Task goal: Set down word for word each line from the start of the listing through the line that contains "True), 'cab', c)", both included.

------------------------------------------------------------------------

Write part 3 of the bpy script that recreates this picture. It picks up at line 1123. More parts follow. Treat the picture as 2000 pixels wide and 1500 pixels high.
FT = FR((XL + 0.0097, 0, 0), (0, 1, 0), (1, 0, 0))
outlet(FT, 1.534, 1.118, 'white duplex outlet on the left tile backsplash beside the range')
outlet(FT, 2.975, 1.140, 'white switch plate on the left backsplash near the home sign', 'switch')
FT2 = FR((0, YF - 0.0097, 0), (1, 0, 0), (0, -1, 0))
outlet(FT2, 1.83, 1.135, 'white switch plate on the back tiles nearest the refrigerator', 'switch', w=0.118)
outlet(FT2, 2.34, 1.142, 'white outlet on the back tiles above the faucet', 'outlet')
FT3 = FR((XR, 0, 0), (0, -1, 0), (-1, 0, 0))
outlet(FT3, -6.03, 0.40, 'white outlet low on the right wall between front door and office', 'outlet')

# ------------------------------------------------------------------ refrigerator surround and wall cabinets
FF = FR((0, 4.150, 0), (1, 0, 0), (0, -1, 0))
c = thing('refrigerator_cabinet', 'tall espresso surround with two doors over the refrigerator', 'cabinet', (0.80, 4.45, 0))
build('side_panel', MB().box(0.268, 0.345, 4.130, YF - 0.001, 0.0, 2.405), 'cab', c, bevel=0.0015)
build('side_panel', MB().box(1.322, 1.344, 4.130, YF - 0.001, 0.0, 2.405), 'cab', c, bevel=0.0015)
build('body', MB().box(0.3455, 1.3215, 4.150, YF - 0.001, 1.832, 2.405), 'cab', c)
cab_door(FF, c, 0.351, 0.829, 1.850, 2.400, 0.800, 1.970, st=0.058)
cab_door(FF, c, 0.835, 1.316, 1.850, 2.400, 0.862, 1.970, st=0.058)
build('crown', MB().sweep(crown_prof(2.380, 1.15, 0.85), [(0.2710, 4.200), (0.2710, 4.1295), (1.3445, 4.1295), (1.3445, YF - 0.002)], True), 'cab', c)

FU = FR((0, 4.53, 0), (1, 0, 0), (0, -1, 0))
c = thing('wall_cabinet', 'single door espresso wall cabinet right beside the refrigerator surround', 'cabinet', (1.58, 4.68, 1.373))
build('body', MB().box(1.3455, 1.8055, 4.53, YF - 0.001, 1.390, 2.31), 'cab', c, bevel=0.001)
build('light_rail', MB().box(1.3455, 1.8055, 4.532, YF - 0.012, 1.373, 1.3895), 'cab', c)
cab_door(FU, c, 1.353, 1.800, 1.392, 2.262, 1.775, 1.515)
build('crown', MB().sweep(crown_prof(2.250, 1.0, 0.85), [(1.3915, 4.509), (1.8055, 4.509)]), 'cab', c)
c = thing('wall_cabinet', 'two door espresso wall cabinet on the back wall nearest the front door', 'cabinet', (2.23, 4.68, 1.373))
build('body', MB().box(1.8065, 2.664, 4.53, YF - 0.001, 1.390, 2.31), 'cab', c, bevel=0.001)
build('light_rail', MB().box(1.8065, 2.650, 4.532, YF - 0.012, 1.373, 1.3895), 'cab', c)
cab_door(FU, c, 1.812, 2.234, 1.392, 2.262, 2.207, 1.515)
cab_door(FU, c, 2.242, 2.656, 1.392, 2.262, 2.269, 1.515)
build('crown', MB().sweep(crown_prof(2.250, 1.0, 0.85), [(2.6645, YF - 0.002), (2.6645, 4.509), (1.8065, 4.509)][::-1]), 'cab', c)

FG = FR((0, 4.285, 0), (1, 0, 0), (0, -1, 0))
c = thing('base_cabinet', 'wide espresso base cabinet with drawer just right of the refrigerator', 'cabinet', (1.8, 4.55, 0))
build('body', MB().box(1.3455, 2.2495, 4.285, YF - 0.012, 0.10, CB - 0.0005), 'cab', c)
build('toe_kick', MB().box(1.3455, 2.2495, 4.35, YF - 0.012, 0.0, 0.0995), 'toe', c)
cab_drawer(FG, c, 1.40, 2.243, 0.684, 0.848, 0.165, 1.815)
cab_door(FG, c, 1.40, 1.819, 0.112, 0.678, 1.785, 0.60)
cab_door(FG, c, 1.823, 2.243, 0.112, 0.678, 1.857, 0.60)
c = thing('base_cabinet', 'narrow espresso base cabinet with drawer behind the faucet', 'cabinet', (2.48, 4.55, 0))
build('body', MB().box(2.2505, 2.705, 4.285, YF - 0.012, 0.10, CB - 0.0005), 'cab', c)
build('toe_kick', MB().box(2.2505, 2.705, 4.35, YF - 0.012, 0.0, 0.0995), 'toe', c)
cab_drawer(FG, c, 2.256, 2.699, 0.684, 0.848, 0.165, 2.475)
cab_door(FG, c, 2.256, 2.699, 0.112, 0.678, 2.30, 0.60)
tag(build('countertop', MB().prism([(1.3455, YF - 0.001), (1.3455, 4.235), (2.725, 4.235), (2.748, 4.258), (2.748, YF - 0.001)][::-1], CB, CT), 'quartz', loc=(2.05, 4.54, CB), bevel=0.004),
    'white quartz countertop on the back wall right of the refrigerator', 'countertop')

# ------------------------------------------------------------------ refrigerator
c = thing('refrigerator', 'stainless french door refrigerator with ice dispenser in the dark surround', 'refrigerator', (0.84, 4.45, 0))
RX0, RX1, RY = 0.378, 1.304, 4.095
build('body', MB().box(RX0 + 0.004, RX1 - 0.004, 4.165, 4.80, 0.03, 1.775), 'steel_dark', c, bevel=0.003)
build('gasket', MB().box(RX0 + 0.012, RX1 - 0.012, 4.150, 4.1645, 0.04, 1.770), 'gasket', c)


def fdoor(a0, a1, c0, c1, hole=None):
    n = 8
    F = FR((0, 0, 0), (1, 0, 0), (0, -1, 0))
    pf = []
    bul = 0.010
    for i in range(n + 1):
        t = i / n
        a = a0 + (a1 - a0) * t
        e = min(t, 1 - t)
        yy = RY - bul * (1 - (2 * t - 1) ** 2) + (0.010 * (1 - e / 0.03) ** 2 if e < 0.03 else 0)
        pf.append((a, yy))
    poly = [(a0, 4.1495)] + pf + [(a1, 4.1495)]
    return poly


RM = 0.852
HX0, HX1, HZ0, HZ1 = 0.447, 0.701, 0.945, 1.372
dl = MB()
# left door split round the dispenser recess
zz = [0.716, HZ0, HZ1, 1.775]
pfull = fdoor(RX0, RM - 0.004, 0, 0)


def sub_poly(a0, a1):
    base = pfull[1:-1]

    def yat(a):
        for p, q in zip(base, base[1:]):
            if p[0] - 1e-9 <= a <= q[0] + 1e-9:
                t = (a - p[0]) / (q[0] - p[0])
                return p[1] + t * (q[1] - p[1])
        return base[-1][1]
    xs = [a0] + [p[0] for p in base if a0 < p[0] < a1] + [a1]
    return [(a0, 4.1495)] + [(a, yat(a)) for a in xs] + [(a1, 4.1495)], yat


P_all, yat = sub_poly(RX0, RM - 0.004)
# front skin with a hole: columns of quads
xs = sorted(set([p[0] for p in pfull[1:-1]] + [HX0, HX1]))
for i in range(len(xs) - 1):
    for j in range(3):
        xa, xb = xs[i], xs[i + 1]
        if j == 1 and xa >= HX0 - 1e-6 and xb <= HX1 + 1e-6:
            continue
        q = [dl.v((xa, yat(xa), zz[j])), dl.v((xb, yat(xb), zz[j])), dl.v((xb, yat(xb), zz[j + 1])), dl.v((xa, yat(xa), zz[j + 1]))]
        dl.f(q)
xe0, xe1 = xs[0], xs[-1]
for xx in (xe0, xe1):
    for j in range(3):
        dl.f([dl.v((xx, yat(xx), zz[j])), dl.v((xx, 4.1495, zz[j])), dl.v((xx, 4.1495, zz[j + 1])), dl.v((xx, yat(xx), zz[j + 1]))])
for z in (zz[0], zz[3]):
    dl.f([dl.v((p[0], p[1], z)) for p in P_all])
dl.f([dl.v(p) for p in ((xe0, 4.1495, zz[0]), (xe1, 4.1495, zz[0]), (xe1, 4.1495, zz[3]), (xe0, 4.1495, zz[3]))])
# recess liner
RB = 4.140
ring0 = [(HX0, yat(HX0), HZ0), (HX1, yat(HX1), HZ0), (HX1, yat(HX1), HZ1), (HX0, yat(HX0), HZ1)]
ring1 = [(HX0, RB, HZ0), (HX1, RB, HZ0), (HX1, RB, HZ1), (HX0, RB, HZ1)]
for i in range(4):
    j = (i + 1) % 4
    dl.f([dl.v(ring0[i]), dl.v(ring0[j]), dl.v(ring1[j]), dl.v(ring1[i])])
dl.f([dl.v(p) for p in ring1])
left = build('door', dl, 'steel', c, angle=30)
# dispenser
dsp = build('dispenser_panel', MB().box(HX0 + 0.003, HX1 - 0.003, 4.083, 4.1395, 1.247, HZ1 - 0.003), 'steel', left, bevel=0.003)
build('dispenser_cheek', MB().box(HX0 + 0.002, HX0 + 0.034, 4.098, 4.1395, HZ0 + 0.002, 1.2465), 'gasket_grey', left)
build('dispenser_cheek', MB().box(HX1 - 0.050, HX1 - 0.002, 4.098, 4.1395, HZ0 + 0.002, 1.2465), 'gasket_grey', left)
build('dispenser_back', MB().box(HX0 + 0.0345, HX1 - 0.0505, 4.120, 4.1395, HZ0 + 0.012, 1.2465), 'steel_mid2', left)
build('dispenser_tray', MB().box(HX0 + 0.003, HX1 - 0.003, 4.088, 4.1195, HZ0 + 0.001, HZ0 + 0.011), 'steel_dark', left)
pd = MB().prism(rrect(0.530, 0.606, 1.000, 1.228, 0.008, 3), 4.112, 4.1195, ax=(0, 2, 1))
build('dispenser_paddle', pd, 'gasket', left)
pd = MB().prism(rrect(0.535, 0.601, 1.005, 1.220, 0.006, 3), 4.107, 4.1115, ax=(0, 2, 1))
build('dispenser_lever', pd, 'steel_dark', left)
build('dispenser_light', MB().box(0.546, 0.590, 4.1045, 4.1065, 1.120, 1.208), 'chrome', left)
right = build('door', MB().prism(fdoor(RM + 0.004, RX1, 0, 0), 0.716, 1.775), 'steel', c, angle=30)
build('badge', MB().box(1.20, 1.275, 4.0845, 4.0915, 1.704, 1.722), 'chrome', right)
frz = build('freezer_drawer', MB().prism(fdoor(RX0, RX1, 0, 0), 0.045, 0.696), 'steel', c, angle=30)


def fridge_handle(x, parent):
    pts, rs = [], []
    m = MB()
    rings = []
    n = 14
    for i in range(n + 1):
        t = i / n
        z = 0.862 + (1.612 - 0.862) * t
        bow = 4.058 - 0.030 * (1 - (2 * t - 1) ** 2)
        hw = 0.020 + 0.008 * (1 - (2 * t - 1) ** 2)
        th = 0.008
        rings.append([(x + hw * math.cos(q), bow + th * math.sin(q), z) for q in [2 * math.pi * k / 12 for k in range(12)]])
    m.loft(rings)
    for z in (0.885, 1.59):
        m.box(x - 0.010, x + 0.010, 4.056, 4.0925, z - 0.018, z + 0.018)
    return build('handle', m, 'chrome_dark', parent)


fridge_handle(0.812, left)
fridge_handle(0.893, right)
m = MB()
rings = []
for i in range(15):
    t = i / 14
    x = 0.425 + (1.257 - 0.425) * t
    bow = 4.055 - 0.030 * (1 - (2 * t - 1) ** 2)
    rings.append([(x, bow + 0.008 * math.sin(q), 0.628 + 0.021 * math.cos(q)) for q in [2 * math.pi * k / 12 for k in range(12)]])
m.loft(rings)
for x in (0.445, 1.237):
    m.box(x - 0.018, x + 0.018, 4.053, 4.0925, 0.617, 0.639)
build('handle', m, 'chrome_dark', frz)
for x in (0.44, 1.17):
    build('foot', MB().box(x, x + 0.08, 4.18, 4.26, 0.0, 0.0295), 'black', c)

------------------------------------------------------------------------

Expected answer:
Write part 3 of the bpy script that recreates this picture. It picks up at line 1123. More parts follow. Treat the picture as 2000 pixels wide and 1500 pixels high.
FT = FR((XL + 0.0097, 0, 0), (0, 1, 0), (1, 0, 0))
outlet(FT, 1.534, 1.118, 'white duplex outlet on the left tile backsplash beside the range')
outlet(FT, 2.975, 1.140, 'white switch plate on the left backsplash near the home sign', 'switch')
FT2 = FR((0, YF - 0.0097, 0), (1, 0, 0), (0, -1, 0))
outlet(FT2, 1.83, 1.135, 'white switch plate on the back tiles nearest the refrigerator', 'switch', w=0.118)
outlet(FT2, 2.34, 1.142, 'white outlet on the back tiles above the faucet', 'outlet')
FT3 = FR((XR, 0, 0), (0, -1, 0), (-1, 0, 0))
outlet(FT3, -6.03, 0.40, 'white outlet low on the right wall between front door and office', 'outlet')

# ------------------------------------------------------------------ refrigerator surround and wall cabinets
FF = FR((0, 4.150, 0), (1, 0, 0), (0, -1, 0))
c = thing('refrigerator_cabinet', 'tall espresso surround with two doors over the refrigerator', 'cabinet', (0.80, 4.45, 0))
build('side_panel', MB().box(0.268, 0.345, 4.130, YF - 0.001, 0.0, 2.405), 'cab', c, bevel=0.0015)
build('side_panel', MB().box(1.322, 1.344, 4.130, YF - 0.001, 0.0, 2.405), 'cab', c, bevel=0.0015)
build('body', MB().box(0.3455, 1.3215, 4.150, YF - 0.001, 1.832, 2.405), 'cab', c)
cab_door(FF, c, 0.351, 0.829, 1.850, 2.400, 0.800, 1.970, st=0.058)
cab_door(FF, c, 0.835, 1.316, 1.850, 2.400, 0.862, 1.970, st=0.058)
build('crown', MB().sweep(crown_prof(2.380, 1.15, 0.85), [(0.2710, 4.200), (0.2710, 4.1295), (1.3445, 4.1295), (1.3445, YF - 0.002)], True), 'cab', c)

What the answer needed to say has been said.